#AULA ABERTA’s main purpose is to bring cinema closer to adults interested in learning more about the seventh art. #AULA ABERTA intends to be a meeting point for cinema-lovers and professionals of the cinema industry –an environment for the exchange of knowledge and experience.

As a complement to our retrospective section devoted to Matías Piñeiro’s work, the Argentinian filmmaker and professor (Pratt Institute, Brooklyn) will give a 2-day open seminar entitled 36 Cinema Lessons. Participants will be invited to discover the keys to Piñeiro’s work and discuss major works of the history of cinema as conceived by the director.  



by Matías Piñeiro

29, 30 June | 10:00h-14:00h | Facultad de Bellas Artes | Previa inscripción

The first contact with cinema is usually the same for everyone –we sit opposite to a screen, and, for a certain amount of time, we expose ourselves to the images and sounds of a film that speaks to us. Most people go through this experience without major damage. For some of us, however, it becomes a milestone –the beginning of something bigger.

We become curious about that device. We wonder how it works. We ask ourselves “What is cinema?” And every film we watch has a different answer to the question. We watch the same film, over and over again, because we want a bigger answer. We want it to tell us more –more about the world, about us, about our surroundings. Some of those film watchers will later become filmmakers –this is how the love for cinema becomes a film school.  

36 Cinema Lessons is an invitation to discuss a selection of thirty-six fragments of films from different periods of time. The list of filmmakers is, of course, long: Alfred Hitchcock, James Benning, Michelangelo Antonioni, Rainer Werner Fassbinder, Apichatpong Weerasethakul, Josef von Sternberg, Jonas Mekas, Yasujiro Ozu, Ernst Lubitsch, Tsai Ming Liang, Jean-Marie Straub, Danièle Huillet…

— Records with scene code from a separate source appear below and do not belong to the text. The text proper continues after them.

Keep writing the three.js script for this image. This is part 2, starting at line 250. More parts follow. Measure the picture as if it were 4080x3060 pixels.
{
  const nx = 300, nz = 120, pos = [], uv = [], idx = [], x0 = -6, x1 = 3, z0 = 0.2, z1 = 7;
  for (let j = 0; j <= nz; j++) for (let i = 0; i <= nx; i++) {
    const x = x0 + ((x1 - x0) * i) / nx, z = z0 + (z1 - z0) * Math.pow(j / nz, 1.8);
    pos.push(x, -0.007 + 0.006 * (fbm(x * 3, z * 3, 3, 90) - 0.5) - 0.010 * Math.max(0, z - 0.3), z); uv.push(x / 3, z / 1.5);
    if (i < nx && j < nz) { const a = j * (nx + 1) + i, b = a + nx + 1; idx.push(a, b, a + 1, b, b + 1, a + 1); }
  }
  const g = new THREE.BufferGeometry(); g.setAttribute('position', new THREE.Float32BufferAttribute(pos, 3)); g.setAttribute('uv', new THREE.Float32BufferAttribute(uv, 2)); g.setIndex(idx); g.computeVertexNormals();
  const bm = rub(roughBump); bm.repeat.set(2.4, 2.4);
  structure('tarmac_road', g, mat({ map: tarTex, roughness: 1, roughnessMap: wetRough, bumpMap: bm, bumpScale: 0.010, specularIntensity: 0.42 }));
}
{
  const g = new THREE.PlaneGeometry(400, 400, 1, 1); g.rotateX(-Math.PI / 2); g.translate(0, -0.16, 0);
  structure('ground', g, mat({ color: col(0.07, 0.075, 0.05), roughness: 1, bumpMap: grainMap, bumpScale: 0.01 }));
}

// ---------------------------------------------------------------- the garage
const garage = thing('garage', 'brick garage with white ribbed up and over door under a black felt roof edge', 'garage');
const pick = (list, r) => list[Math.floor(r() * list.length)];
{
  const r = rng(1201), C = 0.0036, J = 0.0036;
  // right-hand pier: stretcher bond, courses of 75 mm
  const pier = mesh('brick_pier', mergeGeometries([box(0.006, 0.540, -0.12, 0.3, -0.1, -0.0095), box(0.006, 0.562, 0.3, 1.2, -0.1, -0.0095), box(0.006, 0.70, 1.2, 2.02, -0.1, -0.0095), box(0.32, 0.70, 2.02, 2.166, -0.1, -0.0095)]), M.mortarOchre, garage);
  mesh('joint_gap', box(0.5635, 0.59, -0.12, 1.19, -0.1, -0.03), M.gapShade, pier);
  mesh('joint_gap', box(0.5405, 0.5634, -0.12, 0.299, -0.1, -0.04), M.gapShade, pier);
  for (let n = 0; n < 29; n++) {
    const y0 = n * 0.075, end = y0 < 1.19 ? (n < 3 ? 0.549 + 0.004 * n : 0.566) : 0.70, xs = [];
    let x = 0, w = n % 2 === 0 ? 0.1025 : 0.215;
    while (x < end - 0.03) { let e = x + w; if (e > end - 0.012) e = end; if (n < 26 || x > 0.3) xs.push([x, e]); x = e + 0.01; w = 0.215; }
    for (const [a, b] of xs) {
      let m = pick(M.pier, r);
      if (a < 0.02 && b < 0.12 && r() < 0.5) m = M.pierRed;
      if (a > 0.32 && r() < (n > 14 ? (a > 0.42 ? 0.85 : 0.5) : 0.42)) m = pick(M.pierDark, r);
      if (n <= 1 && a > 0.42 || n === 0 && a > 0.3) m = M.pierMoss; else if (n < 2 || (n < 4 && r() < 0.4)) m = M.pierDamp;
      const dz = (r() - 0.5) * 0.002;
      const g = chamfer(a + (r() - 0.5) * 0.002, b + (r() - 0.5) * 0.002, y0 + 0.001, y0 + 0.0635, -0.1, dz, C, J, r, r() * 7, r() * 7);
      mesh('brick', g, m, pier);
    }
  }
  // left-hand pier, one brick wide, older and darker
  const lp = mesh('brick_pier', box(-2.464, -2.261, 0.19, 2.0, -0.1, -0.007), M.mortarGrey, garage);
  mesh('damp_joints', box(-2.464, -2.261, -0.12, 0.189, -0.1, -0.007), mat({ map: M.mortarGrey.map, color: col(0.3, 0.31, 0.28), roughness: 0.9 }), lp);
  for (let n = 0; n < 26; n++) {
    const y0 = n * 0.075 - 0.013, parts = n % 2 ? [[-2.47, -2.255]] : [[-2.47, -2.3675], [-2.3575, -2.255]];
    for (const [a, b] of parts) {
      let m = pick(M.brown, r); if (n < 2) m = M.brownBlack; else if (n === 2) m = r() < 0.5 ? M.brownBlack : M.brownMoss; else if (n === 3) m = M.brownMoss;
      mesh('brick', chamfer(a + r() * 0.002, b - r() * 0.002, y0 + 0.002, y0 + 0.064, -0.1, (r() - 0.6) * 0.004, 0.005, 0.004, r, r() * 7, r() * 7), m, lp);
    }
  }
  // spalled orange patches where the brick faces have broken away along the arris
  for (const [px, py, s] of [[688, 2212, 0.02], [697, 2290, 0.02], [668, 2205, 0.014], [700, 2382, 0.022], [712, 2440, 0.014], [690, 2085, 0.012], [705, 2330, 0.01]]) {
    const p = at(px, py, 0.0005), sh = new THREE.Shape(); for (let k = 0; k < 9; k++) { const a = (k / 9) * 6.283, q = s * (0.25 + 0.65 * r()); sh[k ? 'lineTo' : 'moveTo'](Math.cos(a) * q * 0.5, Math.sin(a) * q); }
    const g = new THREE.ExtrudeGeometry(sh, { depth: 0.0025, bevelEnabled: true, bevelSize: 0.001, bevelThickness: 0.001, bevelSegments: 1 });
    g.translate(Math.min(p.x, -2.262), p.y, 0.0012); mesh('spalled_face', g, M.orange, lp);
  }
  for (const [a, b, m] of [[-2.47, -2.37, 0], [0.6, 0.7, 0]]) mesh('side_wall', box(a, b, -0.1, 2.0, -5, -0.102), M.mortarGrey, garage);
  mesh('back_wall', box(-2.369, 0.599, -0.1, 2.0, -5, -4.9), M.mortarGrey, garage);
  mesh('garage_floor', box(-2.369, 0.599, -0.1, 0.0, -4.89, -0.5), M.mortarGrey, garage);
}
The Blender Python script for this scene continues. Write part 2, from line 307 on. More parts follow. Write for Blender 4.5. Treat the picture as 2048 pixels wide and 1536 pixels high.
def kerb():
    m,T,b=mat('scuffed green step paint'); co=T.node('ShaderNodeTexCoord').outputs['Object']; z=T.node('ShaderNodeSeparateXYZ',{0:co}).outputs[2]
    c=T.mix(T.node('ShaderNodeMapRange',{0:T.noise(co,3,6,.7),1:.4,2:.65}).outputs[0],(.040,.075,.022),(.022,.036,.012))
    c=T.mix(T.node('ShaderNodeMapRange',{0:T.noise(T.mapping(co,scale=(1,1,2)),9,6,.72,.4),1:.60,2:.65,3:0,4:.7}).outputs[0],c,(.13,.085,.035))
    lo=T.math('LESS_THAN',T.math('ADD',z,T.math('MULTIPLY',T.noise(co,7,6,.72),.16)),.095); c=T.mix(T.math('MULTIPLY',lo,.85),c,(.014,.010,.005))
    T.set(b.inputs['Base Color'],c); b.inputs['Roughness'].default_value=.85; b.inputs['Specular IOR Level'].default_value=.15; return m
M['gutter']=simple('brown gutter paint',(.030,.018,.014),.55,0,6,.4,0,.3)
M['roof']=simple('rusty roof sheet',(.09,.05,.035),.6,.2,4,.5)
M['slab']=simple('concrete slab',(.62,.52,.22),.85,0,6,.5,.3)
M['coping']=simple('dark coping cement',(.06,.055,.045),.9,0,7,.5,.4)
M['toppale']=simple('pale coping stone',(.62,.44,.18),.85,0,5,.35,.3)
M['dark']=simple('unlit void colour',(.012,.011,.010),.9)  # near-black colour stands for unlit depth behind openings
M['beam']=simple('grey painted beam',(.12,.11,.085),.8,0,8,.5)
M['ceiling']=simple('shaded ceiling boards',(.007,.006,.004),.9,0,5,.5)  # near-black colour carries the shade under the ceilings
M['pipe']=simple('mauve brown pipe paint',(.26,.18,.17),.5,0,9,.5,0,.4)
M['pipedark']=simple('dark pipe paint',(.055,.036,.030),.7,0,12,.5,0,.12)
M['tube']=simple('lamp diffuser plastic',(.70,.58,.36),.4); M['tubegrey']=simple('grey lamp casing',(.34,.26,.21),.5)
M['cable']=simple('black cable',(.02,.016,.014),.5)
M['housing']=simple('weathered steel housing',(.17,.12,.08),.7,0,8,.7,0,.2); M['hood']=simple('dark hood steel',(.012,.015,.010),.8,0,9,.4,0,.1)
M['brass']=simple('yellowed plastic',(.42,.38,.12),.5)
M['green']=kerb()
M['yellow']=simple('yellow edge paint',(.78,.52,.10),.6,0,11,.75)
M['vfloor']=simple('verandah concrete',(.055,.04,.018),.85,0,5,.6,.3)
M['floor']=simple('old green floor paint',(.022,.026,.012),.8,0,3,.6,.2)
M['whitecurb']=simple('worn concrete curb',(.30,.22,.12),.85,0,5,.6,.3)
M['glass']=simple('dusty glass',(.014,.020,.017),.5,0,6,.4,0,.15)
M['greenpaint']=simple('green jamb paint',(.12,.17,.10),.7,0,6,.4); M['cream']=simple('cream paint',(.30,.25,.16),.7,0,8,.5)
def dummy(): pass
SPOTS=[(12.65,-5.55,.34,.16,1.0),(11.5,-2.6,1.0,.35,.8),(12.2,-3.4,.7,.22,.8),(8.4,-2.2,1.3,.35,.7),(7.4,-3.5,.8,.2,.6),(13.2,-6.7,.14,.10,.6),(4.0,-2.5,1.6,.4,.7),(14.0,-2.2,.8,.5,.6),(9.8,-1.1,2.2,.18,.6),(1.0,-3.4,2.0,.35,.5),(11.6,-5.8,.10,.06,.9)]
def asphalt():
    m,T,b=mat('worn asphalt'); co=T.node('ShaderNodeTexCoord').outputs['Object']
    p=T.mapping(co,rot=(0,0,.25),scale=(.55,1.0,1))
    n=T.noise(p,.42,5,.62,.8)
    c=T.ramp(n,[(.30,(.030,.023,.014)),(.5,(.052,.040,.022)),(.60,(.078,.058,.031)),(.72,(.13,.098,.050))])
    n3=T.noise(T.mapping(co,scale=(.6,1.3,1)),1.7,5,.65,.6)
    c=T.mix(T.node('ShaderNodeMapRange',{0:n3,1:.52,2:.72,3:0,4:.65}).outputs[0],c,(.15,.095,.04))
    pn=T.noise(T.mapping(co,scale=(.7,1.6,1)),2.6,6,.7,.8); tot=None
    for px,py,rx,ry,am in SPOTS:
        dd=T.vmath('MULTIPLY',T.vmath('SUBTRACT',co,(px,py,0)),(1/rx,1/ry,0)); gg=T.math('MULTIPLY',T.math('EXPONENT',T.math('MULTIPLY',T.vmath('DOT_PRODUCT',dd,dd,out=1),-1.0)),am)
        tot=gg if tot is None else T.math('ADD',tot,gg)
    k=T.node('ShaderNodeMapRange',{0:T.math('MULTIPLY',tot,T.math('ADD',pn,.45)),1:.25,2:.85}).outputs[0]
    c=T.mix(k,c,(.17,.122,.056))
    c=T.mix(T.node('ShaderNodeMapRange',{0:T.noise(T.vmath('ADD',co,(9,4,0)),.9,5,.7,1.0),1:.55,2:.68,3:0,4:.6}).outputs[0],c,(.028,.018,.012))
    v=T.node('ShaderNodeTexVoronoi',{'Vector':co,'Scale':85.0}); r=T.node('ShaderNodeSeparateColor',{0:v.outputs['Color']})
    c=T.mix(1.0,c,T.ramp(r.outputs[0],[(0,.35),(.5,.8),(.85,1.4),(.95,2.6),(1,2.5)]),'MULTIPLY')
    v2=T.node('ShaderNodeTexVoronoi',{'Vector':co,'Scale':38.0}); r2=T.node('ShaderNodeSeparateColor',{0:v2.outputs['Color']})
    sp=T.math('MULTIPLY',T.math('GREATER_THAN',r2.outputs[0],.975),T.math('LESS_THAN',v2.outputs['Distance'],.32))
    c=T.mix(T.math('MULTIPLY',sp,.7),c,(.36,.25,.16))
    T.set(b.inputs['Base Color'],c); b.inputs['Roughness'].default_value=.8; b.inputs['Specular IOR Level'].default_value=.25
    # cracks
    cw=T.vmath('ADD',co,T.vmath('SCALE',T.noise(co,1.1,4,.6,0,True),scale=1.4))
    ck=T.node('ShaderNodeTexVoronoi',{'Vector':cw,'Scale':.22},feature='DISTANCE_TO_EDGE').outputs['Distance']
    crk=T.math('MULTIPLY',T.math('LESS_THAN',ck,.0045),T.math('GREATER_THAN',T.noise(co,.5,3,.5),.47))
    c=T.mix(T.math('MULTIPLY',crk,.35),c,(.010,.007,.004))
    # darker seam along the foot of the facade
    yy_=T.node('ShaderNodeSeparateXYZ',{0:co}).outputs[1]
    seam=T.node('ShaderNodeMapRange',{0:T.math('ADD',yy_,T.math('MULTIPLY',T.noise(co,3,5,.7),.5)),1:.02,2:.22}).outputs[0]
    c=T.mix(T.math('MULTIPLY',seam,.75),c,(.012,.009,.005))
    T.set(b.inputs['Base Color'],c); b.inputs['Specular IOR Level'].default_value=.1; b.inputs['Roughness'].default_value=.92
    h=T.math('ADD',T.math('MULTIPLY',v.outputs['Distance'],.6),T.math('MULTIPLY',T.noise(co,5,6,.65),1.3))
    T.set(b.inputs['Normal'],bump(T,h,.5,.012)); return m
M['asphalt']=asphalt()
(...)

Each one of them has been chosen as a representative of a trend or technique in order to organize the discussion by approaching a specific topic at a time –framing techniques, cuts, production systems, usage of color, acting, dialogues, the role of silence, etc.

The purpose of this seminar is not to be an instruction manual. Far from it, these lessons are a kind of portrait of my love for cinema –a collection of instants that I myself find stimulating as a filmmaker. My wish is that they will be –as they were for me– an inspiration for young, emerging directors.